For the last six months, “To Kill a Tiger” executive producers Mindy Kaling and Dev Patel have been actively promoting the film. This month, Priyanka Chopra Jonas also joined the project as an executive producer.

Pahuja, who spent eight years making “To Kill a Tiger,” told Variety in January that the decision to attach celebrities to the project was “deliberate.”

I felt very much that this was a film that could have an impact and could create tangible, measurable change in the world in terms of attitude and also legal repercussions,” says Pahuja. “But I also knew that it was a difficult subject, and it was subtitled, so I thought if I do not get people to come on board to help me amplify this, it’s not going to do the work that it can do. It’s not going to get out in the way that it needs to get out. So it was a really deliberate, delicate decision on my part to bring on support.”

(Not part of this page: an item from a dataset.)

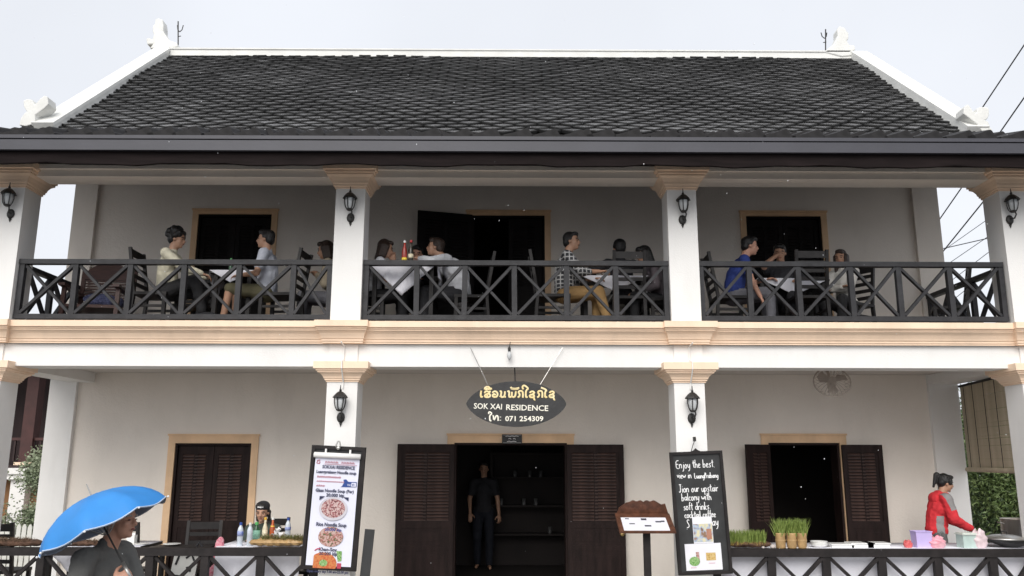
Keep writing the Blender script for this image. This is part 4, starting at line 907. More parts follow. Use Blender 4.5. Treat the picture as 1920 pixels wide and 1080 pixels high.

“To Kill a Tiger” was co-produced by Notice Pictures and the National Film Board of Canada. Along with Patel and Kaling, the documentary’s executive producers were AC Films Inc’s Andy Cohen, NFB’s Anita Lee, Atul Gawande, Andrew Dragoumis, Minor Realm’s Samarth Sahni, Deepa Mehta and ShivHans Pictures’ Shivani Rawat.

Executive producers include Chopra Jonas, Patel, Kaling, Rupi Kaur, Andy Cohen, Anita Lee, Atul Gawande, Andrew Dragoumis, Shivani Rawat, Mona Sinha (Equality Now), Mala Gaonkar (Surgo Foundation), Regina Scully, Anita Bhatia, Niraj Bhatia and Deepa Mehta.

Patel’s company Minor Realm was founded in 2021 with a mission to “nurture and develop voices and talent that too often are unrecognized in the creative landscape of commercial storytelling.”